Saturday, May 22, 2010

The Fragile Plant

On my window sill sits a very fragile plant.

You would think that its slender stems and paper-thin leaves would not survive the harsh winter drafts and lack of sunlight. You would suppose that its abuse and frequent water-deprivation from its sometimes less than doting owner would leave this poor plant hopeless and for dead.

But you would be wrong.

This little plant is stronger than it looks.

On the sometimes too-often occasion when it is found drooping and sullen with cracked leaves and broken stems, its owner has almost given up on it. "This plant needs far more attention than once thought!" the owner proclaims. The owner marvels at how the slightest lack of care can make it crumble.

How much care living creatures need. Sometimes not even immense care. Just care in general.

Acknowledgment of existence.

And when the owner blesses it with holy water trying to revive it (overdoses it with water, really, guilty and trying to make up for the weeks of ill-treatment and abuse) the fragile plant does the unthinkable.

It rises once again.

It comes back to life.

This unthinkably strong plant fights for its life, drinks in the water and remains. It reaches deep within itself and finds the strength to stand up tall and and survive.

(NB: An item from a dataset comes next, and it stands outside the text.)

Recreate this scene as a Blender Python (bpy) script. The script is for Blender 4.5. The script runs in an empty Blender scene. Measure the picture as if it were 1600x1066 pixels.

And what's crazy is that this fragile plant, every time it is knocked down, comes back stronger than before.

Yes, it is weathered now. It has tears and rips in its precious pink-veined leaves. It has a few broken stems and several crackled limbs. But in its battle to survive, it somehow comes back stronger and fuller.

And after every war, the fragile plant seems to bloom. It says, 'Look at me! I'm still here! I took the abuse, I took the ill-treatment, I have lived through this war, and here I am! And I am beautiful and tall and lovely and I stand stronger this time because I lived through it.  And I'll do it again too. And I'll come back. Lovelier and brighter because now I know how."

This fragile plant is a hero.

It is innocent and damaged at the same time. It bravely sports its scars and cuts and battle wounds.

This fragile plant is a reminder to us all.

We should all be as strong as this fragile plant and let ourselves bloom in the night after the battle has ceased.

Because all we need to do is drink in the water. And the strength we thought we lost?

It lies within our crackled leaves.

1 comment:

Unknown said...

Katherine, this is so beautiful. I love you so much, and I am so proud to call you my big sister.